Created while Asger Jorn was still living in Copenhagen, Denmark, Untitled (1945) showcases the work of an artist on the cusp of his international breakthrough. The following year, Jorn moved to France, and in Paris, 1948, together with Karel Appel, Constant and Corneille, he would found the avant-garde group CoBrA. Achieving international acclaim, the group’s unifying doctrine was complete freedom of expression, with an emphasis on strong colour and brushwork.

Throughout the mid-1940s, Jorn focused on the development of particular themes, each period lasting the course of one or two years. Untitled belongs to the period given the name ‘Didaska’, and features a typical two figure composition in a warm and soft colouring, with animalistic shapes and mask-like faces based on the imagery of surrealist paintings.
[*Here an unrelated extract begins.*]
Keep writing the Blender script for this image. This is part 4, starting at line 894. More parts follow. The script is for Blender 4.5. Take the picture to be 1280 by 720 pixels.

Jorn draws together the birds of Max Ernst, the masked characters of Danish artist Egill Jacobsen and the multitude of elements seen in the sculptures and paintings of Ejler Bille, to create a poetic pictorial language. In Untitled, the moving figures have grown together with their surroundings, merging in a lyrical rhythm. The pictorial space is filled with action and dynamics, which imbues the work with a sense of energy, while bold and strong lines show the artist’s energetic brushwork. Untitled, more a suggestive than a descriptive work, celebrates movement, form and colour.

A lithograph of a similar composition exists from 1944.